#### WHAT NEEDS TO BE DONE:
Write out the listing, please, but only from its first line through the line containing "TRIM = 0.145", exactly as given and without pictures.

#### COLLECTED MATERIAL:

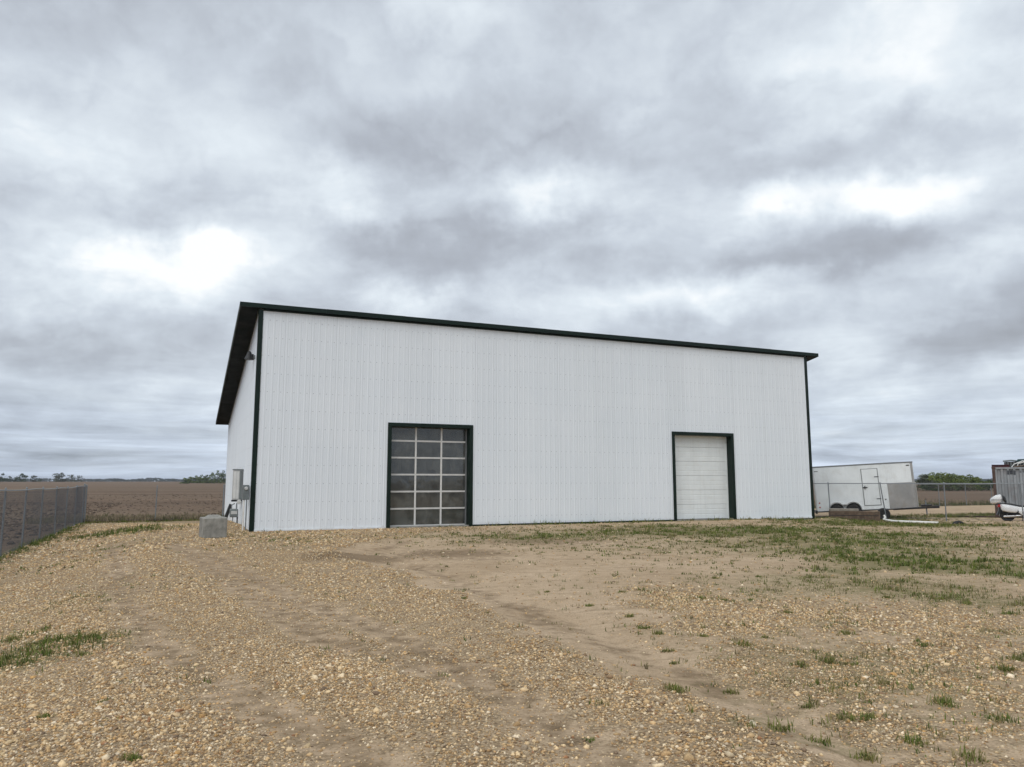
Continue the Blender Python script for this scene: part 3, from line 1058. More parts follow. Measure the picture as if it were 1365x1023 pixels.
def sheet(strips, put, pitch=0.227, start=0.06):
    """ribbed sheet made of vertical strips (u0, u1, z0, ztop(u)); put(u, depth, z) gives the point"""
    m = MB()
    for (u0, u1, z0, zt) in strips:
        pr = rib_profile(u0, u1, pitch, start)
        vs, fs = [], []
        for (u, d) in pr:
            vs.append(put(u, d, z0))
            vs.append(put(u, d, zt(u)))
        n = len(pr)
        for i in range(n - 1):
            fs.append((2 * i, 2 * i + 2, 2 * i + 3, 2 * i + 1))
        m.add(vs, fs)
    return m


DOORS = [(4.72, 8.10), (17.43, 20.82)]   # outer edges of the door trims
DOOR_H = 3.88
TRIM = 0.145


def plain_mesh(mb, name, mat):
    me = bpy.data.meshes.new(name)
    me.from_pydata(mb.v, [], mb.f)
    me.materials.append(mat)
    return me


def make_shed():
    root = empty('metal_shed', (LX, LY, 0), (0, 0, BLD_ROT))
    tag(root, 'large white ribbed metal shed with dark green trim and single sloping roof', 'shed')
    # front sheets
    n = 28
    w = BW / n
    for i in range(n):
        u0, u1 = i * w + 0.0015, (i + 1) * w - 0.0015
        cuts = [u0, u1]
        for (d0, d1) in DOORS:
            for e in (d0 + 0.05, d1 - 0.05):
                if u0 + 0.005 < e < u1 - 0.005:
                    cuts.append(e)
        cuts.sort()
        strips = []
        for c0, c1 in zip(cuts[:-1], cuts[1:]):
            mid = (c0 + c1) / 2
            z0 = 0.05
            for (d0, d1) in DOORS:
                if d0 + 0.05 < mid < d1 - 0.05:
                    z0 = DOOR_H - 0.05
            strips.append((c0, c1, z0, lambda u: HF + 0.04))
        out = 0.0012 * (i % 2)
        mb = sheet(strips, lambda u, d, z: (u, -d - out, z), w / 4, i * w + 0.07)
        link('wall_panel', plain_mesh(mb, 'wall_panel', M['wall']), root)
    # left gable sheets (outside is -x)
    n2 = 18
    w2 = BD / n2
    for i in range(n2):
        u0, u1 = i * w2 + 0.0015, (i + 1) * w2 - 0.0015
        out = 0.0012 * (i % 2)
        mb = sheet([(u0, u1, 0.02 if i < 4 else -0.30, lambda u: HF + 0.04 - u * SLOPE)], lambda u, d, z: (-d - out, u, z), w2 / 4, i * w2 + 0.07)
        link('wall_panel', plain_mesh(mb, 'wall_panel', M['wall']), root)
    # right and back walls, unseen from the yard, one ribbed skin each
    mb = sheet([(0.0, BD, 0.0, lambda u: HF + 0.04 - u * SLOPE)], lambda u, d, z: (BW + d, u, z), w2 / 4, 0.07)
    link('side_wall', plain_mesh(mb, 'side_wall', M['wall']), root)
    mb = sheet([(0.0, BW, 0.0, lambda u: HB + 0.04)], lambda u, d, z: (u, BD + d, z), w / 4, 0.07)
    link('rear_wall', plain_mesh(mb, 'rear_wall', M['wall']), root)
    # inner liner and concrete
    li = MB()
    li.box(0.06, DOORS[0][0] + 0.05, 0.18, 0.22, 0.03, HF)
    li.box(DOORS[0][1] - 0.05, DOORS[1][0] + 0.05, 0.18, 0.22, 0.03, HF)
    li.box(DOORS[1][1] - 0.05, BW - 0.06, 0.18, 0.22, 0.03, HF)
    for d0, d1 in DOORS:
        li.box(d0 + 0.051, d1 - 0.051, 0.18, 0.22, DOOR_H + 0.02, HF)
    li.build('inner_liner', M['pale_box'], root)
    MB().box(0.05, BW - 0.05, 0.06, BD - 0.05, -0.6, 0.012).build('floor_slab', M['slab'], root)
    fo = MB()
    fo.box(0.03, BW - 0.03, 0.01, 0.055, -0.7, 0.05)
    fo.box(0.01, 0.048, 0.06, BD - 0.06, -0.7, 0.0)
    fo.build('foundation', M['concrete'], root)
    # base flashing between the doors
    for (b0, b1) in ((0.12, DOORS[0][0]), (DOORS[0][1], DOORS[1][0]), (DOORS[1][1], BW - 0.12)):
        MB().box(b0 + 0.01, b1 - 0.01, -0.034, 0.008, -0.02, 0.056).build('base_flashing', M['green' if 8 < b0 < 9 else 'wall'], root)
    # corner trims
    for s, x0, x1, y0, y1 in ((0, -0.03, 0.13, -0.028, -0.002), (1, BW - 0.13, BW + 0.03, -0.028, -0.002)):
        MB().box(x0, x1, y0, y1, -0.05, HF + 0.02).build('corner_trim', M['green'], root)
        x = -0.028 if s == 0 else BW
        MB().box(x, x + 0.034, -0.001, 0.15, -0.05, HF - 0.01).build('corner_trim', M['green'], root)
    MB().box(-0.028, -0.002, BD - 0.15, BD + 0.03, -0.4, HB + 0.03).build('corner_trim', M['wall'], root)
    # fastener heads in rows on the girts
    sc = MB()
    for r in range(12):
        z = 0.35 + r * 0.64
        for i in range(n * 4):
            u = (i // 4) * w + 0.07 + (i % 4) * w / 4 + 0.075
            if any(d0 - 0.03 < u < d1 + 0.03 for d0, d1 in DOORS) and z < DOOR_H + 0.05:
                continue
            if u > BW - 0.2:
                continue
            e = 0.010
            sc.add([(u - e, -0.002, z - e), (u + e, -0.002, z - e), (u + e, -0.002, z + e), (u - e, -0.002, z + e), (u, -0.011, z)],
                   [(0, 1, 4), (1, 2, 4), (2, 3, 4), (3, 0, 4)])
        for i in range(n2 * 4):
            u = (i // 4) * w2 + 0.07 + (i % 4) * w2 / 4 + 0.075
            if z < HF - u * SLOPE - 0.2:
                e = 0.010
                sc.add([(-0.002, u - e, z - e), (-0.002, u + e, z - e), (-0.002, u + e, z + e), (-0.002, u - e, z + e), (-0.011, u, z)],
                       [(0, 4, 1), (1, 4, 2), (2, 4, 3), (3, 4, 0)])
    o = sc.build('wall_screws', M['galv'], root)
    o['kind'] = 'stuff'
    # roof: slab following the slope, fascias and soffits
    OS, OF, OB = 0.64, 0.13, 0.25

    def rz(y):
        return HF + 0.045 - y * SLOPE

    def slab(x0, x1, y0, y1, lo, hi):
        m = MB()
        m.add([(x0, y0, rz(y0) + lo), (x1, y0, rz(y0) + lo), (x1, y1, rz(y1) + lo), (x0, y1, rz(y1) + lo),
               (x0, y0, rz(y0) + hi), (x1, y0, rz(y0) + hi), (x1, y1, rz(y1) + hi), (x0, y1, rz(y1) + hi)],
              [(3, 2, 1, 0), (4, 5, 6, 7), (0, 1, 5, 4), (1, 2, 6, 5), (2, 3, 7, 6), (3, 0, 4, 7)])
        return m
    roof = slab(-OS, BW + OS, -OF, BD + OB, 0.02, 0.10).build('roof', M['roof'], root)
    nr = 29
    rw = (BW + 2 * OS - 0.04) / nr
    rib_me = slab(-0.02, 0.02, -OF + 0.01, BD + OB - 0.01, 0.102, 0.125).mesh('roof_rib', M['roof'])
    for i in range(nr + 1):
        o = link('roof_rib', rib_me, roof)
        o.location = (-OS + 0.02 + i * rw, 0, 0)
    # soffits
    slab(-OS + 0.02, -0.04, -OF + 0.02, BD + OB - 0.02, -0.02, 0.016).build('soffit', M['soffit'], root)
    slab(BW + 0.04, BW + OS - 0.02, -OF + 0.02, BD + OB - 0.02, -0.02, 0.016).build('soffit', M['soffit'], root)
    slab(-0.035, BW + 0.035, -OF + 0.02, -0.04, -0.02, 0.016).build('soffit', M['soffit'], root)
    # fascias
    nf = 9
    fw = (BW + 2 * OS + 0.06) / nf
    for i in range(nf):
        q = 0.003 * (i % 2)
        x0 = -OS - 0.03 + i * fw
        MB().box(x0 + 0.001, x0 + fw - 0.001, -OF - 0.035 - q, -OF - 0.003, rz(-OF) - 0.022 - q, rz(-OF) + 0.135 + q).build('eave_fascia', M['green'], root)
    for x in (-OS - 0.033, BW + OS + 0.003):
        slab(x, x + 0.03, -OF - 0.002, BD + OB, -0.03, 0.135).build('rake_fascia', M['green'], root)
    MB().box(-OS - 0.03, BW + OS + 0.03, BD + OB + 0.003, BD + OB + 0.03, rz(BD + OB) - 0.03, rz(BD + OB) + 0.135).build('eave_fascia', M['green'], root)
    # frieze trim under the front soffit
    MB().box(0.13, BW - 0.13, -0.034, -0.003, HF - 0.02, HF + 0.058).build('frieze_trim', M['green'], root)

    # door openings
    for k, (d0, d1) in enumerate(DOORS):
        REV = 0.40
        for (x0, x1) in ((d0, d0 + TRIM), (d1 - TRIM, d1)):
            MB().box(x0, x1, -0.042, REV, -0.05, DOOR_H - TRIM, 0.006).build('door_jamb', M['green'], root)
        MB().box(d0, d1, -0.044, REV, DOOR_H - TRIM + 0.002, DOOR_H, 0.006).build('door_head', M['green'], root)
        i0, i1 = d0 + TRIM, d1 - TRIM
        sill = MB().box(i0 + 0.002, i1 - 0.002, 0.0, REV + 0.3, -0.3, 0.016)
        sill.build('door_sill', M['slab'], root)
        if k == 0:
            y0, y1 = 0.31, 0.352
            rows = 6
            H = 3.86
            z_b = 0.05
            rh = (H - z_b) / rows
            wd = i1 - i0
            door = MB().box(i0 + 0.01, i1 - 0.01, y0 + 0.004, y1 - 0.004, 0.017, z_b - 0.002).build('overhead_door', M['alu_white'], root)
            door['label'] = 'glazed overhead door with six rows of three panes'
            st = 0.066
            cw = (wd - 0.02 - st * 2 - 0.07) / 3          # pane width
            xs_ = [i0 + 0.01 + 0.035]
            sec_me = None
            pane_me = None
            for r in range(rows):
                s = MB()
                z0 = z_b + r * rh + 0.002
                z1 = z_b + (r + 1) * rh - 0.002
                X = i0 + 0.01
                edges = [(X, X + 0.035)]
                p = X + 0.035
                panes = []
                for c in range(3):
                    panes.append((p, p + cw))
                    p += cw
                    e = st if c < 2 else 0.035
                    edges.append((p, p + e))
                    p += e
                for (e0, e1) in edges:
                    s.box(e0, e1, y0, y1, z0 + 0.028, z1 - 0.028)
                s.box(edges[0][0], edges[-1][1], y0 - 0.003, y1 + 0.003, z0, z0 + 0.028)
                s.box(edges[0][0], edges[-1][1], y0 - 0.003, y1 + 0.003, z1 - 0.028, z1)
                s.build('door_section', M['alu_white'], door)
                for (p0, p1) in panes:
                    MB().box(p0 + 0.001, p1 - 0.001, 0.328, 0.334, z0 + 0.029, z1 - 0.029).build('pane', M['glass'], door)
            MB().box(i1 - 0.06, i1 - 0.012, y0 - 0.06, y0 - 0.008, 0.02, DOOR_H - TRIM - 0.01).build('track', M['seam'], door)
            MB().box(i0 + 0.012, i0 + 0.022, y0 - 0.05, y0 - 0.008, 0.02, DOOR_H - TRIM - 0.01).build('weather_strip', M['black'], door)
        else:
            y0, y1 = 0.33, 0.375
            rows = 6
            z_b = 0.045
            rh = (3.86 - z_b) / rows
            door = MB().box(i0 + 0.008, i1 - 0.008, y0 + 0.003, y1 - 0.003, 0.017, z_b - 0.002).build('overhead_door', M['black'], root)
            door['label'] = 'plain off-white sectional overhead door'
            for r in range(rows):
                z0 = z_b + r * rh + 0.004
                z1 = z_b + (r + 1) * rh - 0.004
                s = MB()
                X0, X1 = i0 + 0.008, i1 - 0.008
                # shallow pressed grooves across each section
                prof = [(y1, z0), (y0 + 0.008, z0), (y0, z0 + 0.012)]
                for q in (0.33, 0.66):
                    zc = z0 + (z1 - z0) * q
                    prof += [(y0, zc - 0.018), (y0 + 0.007, zc - 0.008), (y0 + 0.007, zc + 0.008), (y0, zc + 0.018)]
                prof += [(y0, z1 - 0.012), (y0 + 0.008, z1), (y1, z1)]
                s.prism(prof, 'x', X0, X1)
                s.build('door_panel', M['door_white'], door)
            for (x0, x1) in ((i0 + 0.003, i0 + 0.04), (i1 - 0.06, i1 - 0.003)):
                MB().box(x0, x1, y0 - 0.03, y0 - 0.004, 0.02, DOOR_H - TRIM - 0.004).build('door_stop', M['door_white'], door)
    return root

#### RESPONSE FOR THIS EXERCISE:
Continue the Blender Python script for this scene: part 3, from line 1058. More parts follow. Measure the picture as if it were 1365x1023 pixels.
def sheet(strips, put, pitch=0.227, start=0.06):
    """ribbed sheet made of vertical strips (u0, u1, z0, ztop(u)); put(u, depth, z) gives the point"""
    m = MB()
    for (u0, u1, z0, zt) in strips:
        pr = rib_profile(u0, u1, pitch, start)
        vs, fs = [], []
        for (u, d) in pr:
            vs.append(put(u, d, z0))
            vs.append(put(u, d, zt(u)))
        n = len(pr)
        for i in range(n - 1):
            fs.append((2 * i, 2 * i + 2, 2 * i + 3, 2 * i + 1))
        m.add(vs, fs)
    return m


DOORS = [(4.72, 8.10), (17.43, 20.82)]   # outer edges of the door trims
DOOR_H = 3.88
TRIM = 0.145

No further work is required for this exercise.